Ansible Python CDP Discovery OSPF Validation Config Backup Jinja2 Cisco IOL
Live
core-edge-ring
Planned
NetBox — Source of Truth Integration
Python and Ansible integration with a self-hosted NetBox instance as the IPAM and DCIM source of truth. Device records, prefix management, and IP assignment driven from NetBox data rather than static inventory files.
NetBox REST API pynetbox IPAM DCIM
Planned
Playbook Reference — Core-Edge Ring
File Purpose Operation Scope
gather_facts.yml Collects IOS version, interface state, and OSPF neighbor table from all nodes Read All 12 nodes
validate_ospf.yml Verifies all expected OSPF adjacencies are in FULL state — pass/fail per node Read All 12 nodes
generate_host_vars.py Discovers live CDP neighbors across all nodes and generates per-node host_vars YAML files with interface descriptions Generate All 12 nodes
deploy_descriptions.yml Pushes interface descriptions from host_vars to all devices and saves to NVRAM Write All 12 nodes
backup_configs.yml Pulls running configuration from all nodes and saves to timestamped files in the repo Read All 12 nodes
Design Approach

CDP-Driven Inventory

Rather than hardcoding interface connections, a Python script queries live CDP neighbor data from every node and generates host_vars files dynamically. If the topology changes, re-running the script updates the inventory automatically.

Structured Inventory

All 12 nodes are organized into meaningful groups — core, edge, and per-leg subgroups. Playbooks can target the full topology, a single tier, or a specific leg without modifying any code.

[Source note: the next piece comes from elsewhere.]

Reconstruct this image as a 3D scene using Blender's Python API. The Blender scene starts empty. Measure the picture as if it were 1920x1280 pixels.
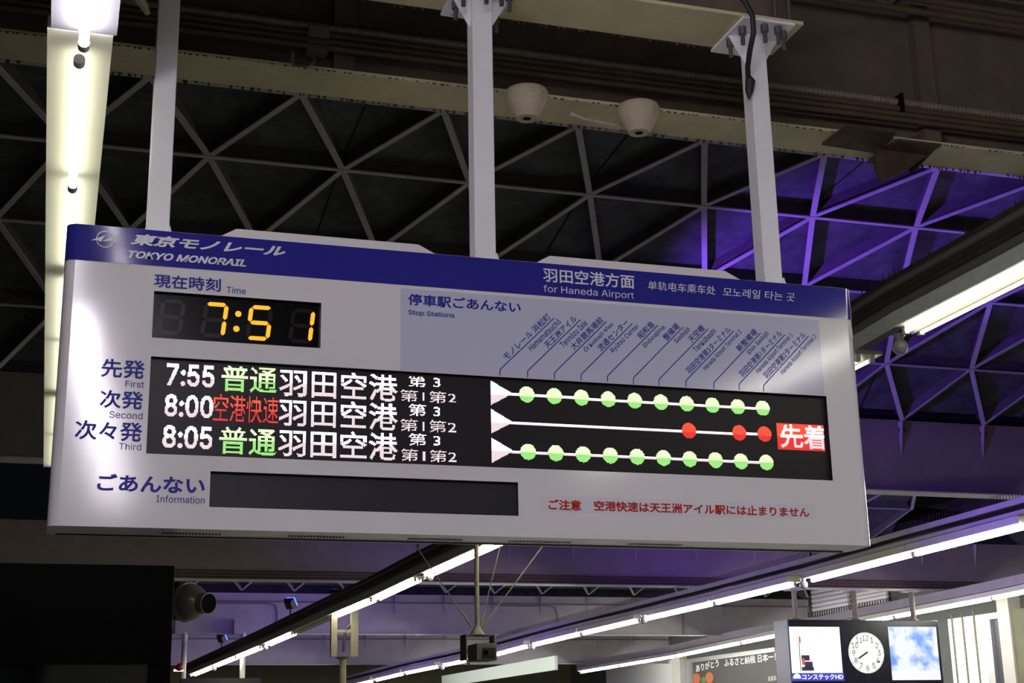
import bpy, bmesh, math, random
from mathutils import Vector, Matrix
random.seed(7)
SC = bpy.context.scene
COL = SC.collection

# ------------------------------------------------------------------ camera
F_PX = 2678.7
YAW, PITCH, ROLL = math.radians(17.8261), math.radians(15.5306), math.radians(-1.0969)
CAM = Vector((-1.6277, -5.0555, 1.6))
FW = Vector((math.sin(YAW) * math.cos(PITCH), math.cos(YAW) * math.cos(PITCH), math.sin(PITCH)))
_r0 = Vector((math.cos(YAW), -math.sin(YAW), 0)); _u0 = _r0.cross(FW)
RI = _r0 * math.cos(ROLL) + _u0 * math.sin(ROLL)
UP = -_r0 * math.sin(ROLL) + _u0 * math.cos(ROLL)
cd = bpy.data.cameras.new('camera'); cam = bpy.data.objects.new('camera', cd); COL.objects.link(cam)
cd.sensor_width = 36.0; cd.lens = F_PX / 1920 * 36.0; cd.clip_end = 300
cam.matrix_world = Matrix(((RI.x, UP.x, -FW.x, CAM.x), (RI.y, UP.y, -FW.y, CAM.y), (RI.z, UP.z, -FW.z, CAM.z), (0, 0, 0, 1)))
SC.camera = cam

# ------------------------------------------------------------------ world, exposure
w = bpy.data.worlds.new('night'); SC.world = w; w.use_nodes = True
w.node_tree.nodes['Background'].inputs[0].default_value = (0.5, 0.55, 0.75, 1)
w.node_tree.nodes['Background'].inputs[1].default_value = 0.004
SC.view_settings.view_transform = 'Standard'; SC.view_settings.look = 'None'
SC.view_settings.exposure = 0.0; SC.view_settings.gamma = 1.0; SC.view_settings.use_curve_mapping = False
SC.cycles.use_denoising = True
SC.cycles.max_bounces = 6
TUBE_E = 28.0            # fluorescent tubes in view
TUBE_NEAR = 28.0         # unseen tubes over the viewer, output raised to brighten the board
FLOOD = 0.55             # scale on the violet floodlights
FLOOD_COL = (0.20, 0.06, 1.0)

# the ramp of the station: everything along the platform drops gently with distance
SLOPE = 0.0188

def ray(px, py):
    return FW + RI * ((px - 960) / F_PX) + UP * ((640 - py) / F_PX)
def at(px, py, x=None, y=None, z=None):
    r = ray(px, py)
    i, v = (0, x) if x is not None else (1, y) if y is not None else (2, z)
    return CAM + r * ((v - CAM[i]) / r[i])
def at_line(px, py, z0):
    r = ray(px, py)
    return CAM + r * ((z0 - SLOPE * CAM.y - CAM.z) / (r.z + SLOPE * r.y))

# ------------------------------------------------------------------ materials
def mat(name, col, rough=0.5, metal=0.0, emit=None, strength=0.0, var=0.0, scale=6.0, col2=None,
        bump=0.0, bscale=120.0, bdist=0.002, spec=0.5, specks=0.0, speck_col=(0.03, 0.02, 0.01), coat=0.0):
    m = bpy.data.materials.new(name); m.use_nodes = True
    nt = m.node_tree; b = nt.nodes['Principled BSDF']
    b.inputs['Base Color'].default_value = (*col, 1); b.inputs['Roughness'].default_value = rough
    b.inputs['Metallic'].default_value = metal; b.inputs['Specular IOR Level'].default_value = spec
    b.inputs['Coat Weight'].default_value = coat
    if emit:
        b.inputs['Emission Color'].default_value = (*emit, 1); b.inputs['Emission Strength'].default_value = strength
    tc = nt.nodes.new('ShaderNodeTexCoord')
    last = None
    if var > 0:
        n = nt.nodes.new('ShaderNodeTexNoise'); n.inputs['Scale'].default_value = scale
        n.inputs['Detail'].default_value = 8; n.inputs['Roughness'].default_value = 0.65
        nt.links.new(tc.outputs['Object'], n.inputs['Vector'])
        r = nt.nodes.new('ShaderNodeValToRGB'); r.color_ramp.elements[0].position = 0.32; r.color_ramp.elements[1].position = 0.68
        c2 = col2 or tuple(c * (1 - var) for c in col)
        r.color_ramp.elements[0].color = (*c2, 1); r.color_ramp.elements[1].color = (*col, 1)
        nt.links.new(n.outputs['Fac'], r.inputs['Fac']); last = r.outputs['Color']
    if specks > 0:
        n2 = nt.nodes.new('ShaderNodeTexNoise'); n2.inputs['Scale'].default_value = 75; n2.inputs['Detail'].default_value = 3
        nt.links.new(tc.outputs['Object'], n2.inputs['Vector'])
        r2 = nt.nodes.new('ShaderNodeValToRGB')
        r2.color_ramp.elements[0].position = 0.73 - specks * 0.06; r2.color_ramp.elements[0].color = (0, 0, 0, 1)
        r2.color_ramp.elements[1].position = 0.77 - specks * 0.06; r2.color_ramp.elements[1].color = (1, 1, 1, 1)
        nt.links.new(n2.outputs['Fac'], r2.inputs['Fac'])
        mx = nt.nodes.new('ShaderNodeMix'); mx.data_type = 'RGBA'
        mx.inputs[6].default_value = (*col, 1); mx.inputs[7].default_value = (*speck_col, 1)
        if last: nt.links.new(last, mx.inputs[6])
        nt.links.new(r2.outputs['Color'], mx.inputs[0]); last = mx.outputs[2]
    if last: nt.links.new(last, b.inputs['Base Color'])
    if bump > 0:
        n3 = nt.nodes.new('ShaderNodeTexNoise'); n3.inputs['Scale'].default_value = bscale; n3.inputs['Detail'].default_value = 2
        nt.links.new(tc.outputs['Object'], n3.inputs['Vector'])
        bp = nt.nodes.new('ShaderNodeBump'); bp.inputs['Strength'].default_value = bump; bp.inputs['Distance'].default_value = bdist
        nt.links.new(n3.outputs['Fac'], bp.inputs['Height']); nt.links.new(bp.outputs['Normal'], b.inputs['Normal'])
    return m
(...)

Validation Before Deployment

OSPF validation runs as a standalone playbook that can be executed after any config change as a post-change health check — confirming all expected adjacencies are still FULL before considering a change successful.

Config as Code

All playbooks, host variables, and backup configurations are version-controlled in GitHub. Every change is committed with a meaningful message, creating a full audit trail of what changed, when, and why.